Shanghai municipal government releases a negative list for cross-border service trade in the China (Shanghai) Pilot Free Trade Zone Oct 9, the first of its kind in China. [Photo/VCG]
Shanghai municipal government released a negative list for cross-border service trade in the China (Shanghai) Pilot Free Trade Zone (Shanghai FTZ) on Oct 9, the first of its kind in China.
This negative list is a list of 159 special management measures for overseas services and service providers in 31 industries that cannot enjoy equal national treatment, have limitations on market access, or have other special requirements.
The list defines cross-border service trade as commercial activities delivered by overseas service providers to consumers in the Shanghai FTZ.
Three major business models are covered: cross-border service directly delivered to the FTZ, overseas service provided to consumers in the FTZ and overseas service delivered via natural persons in the FTZ.
Wu Qing, vice-mayor of Shanghai, said the negative list was launched on the basis of the city's nationally leading role in the service trade sector.
Statistics provided by the State Administration of Foreign Exchange Shanghai Branch showed that Shanghai's total volume of service trade amounted to $195.5 billion in 2017, ranking first in the nation and accounting for 29.1 percent of the city's total outbound trade volume.

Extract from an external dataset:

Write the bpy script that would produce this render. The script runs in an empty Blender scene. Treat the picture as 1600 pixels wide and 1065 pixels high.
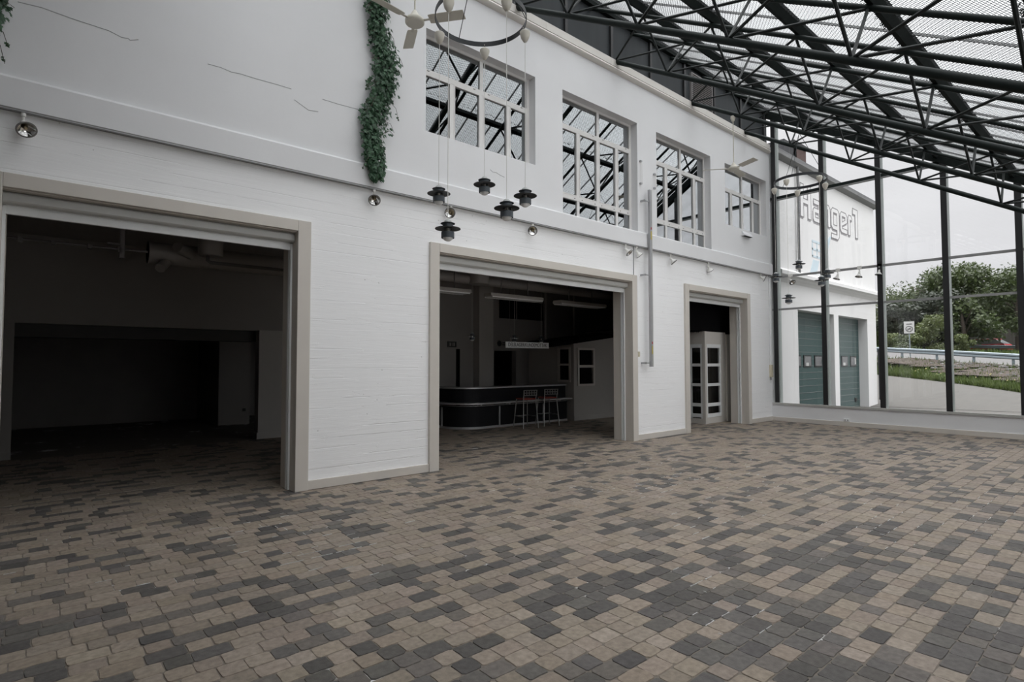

The introduction of the list will help China better cope with global economic and trade changes and further integrate into the world value chain, Wu said.
Also, it will help the FTZ to deepen reform and opening-up, and improve the global competitiveness of the service trade srctor, said Wu.
Later, the city will look to further opening up its cross-border service trade sector to develop it into a service trade hub, Wu added.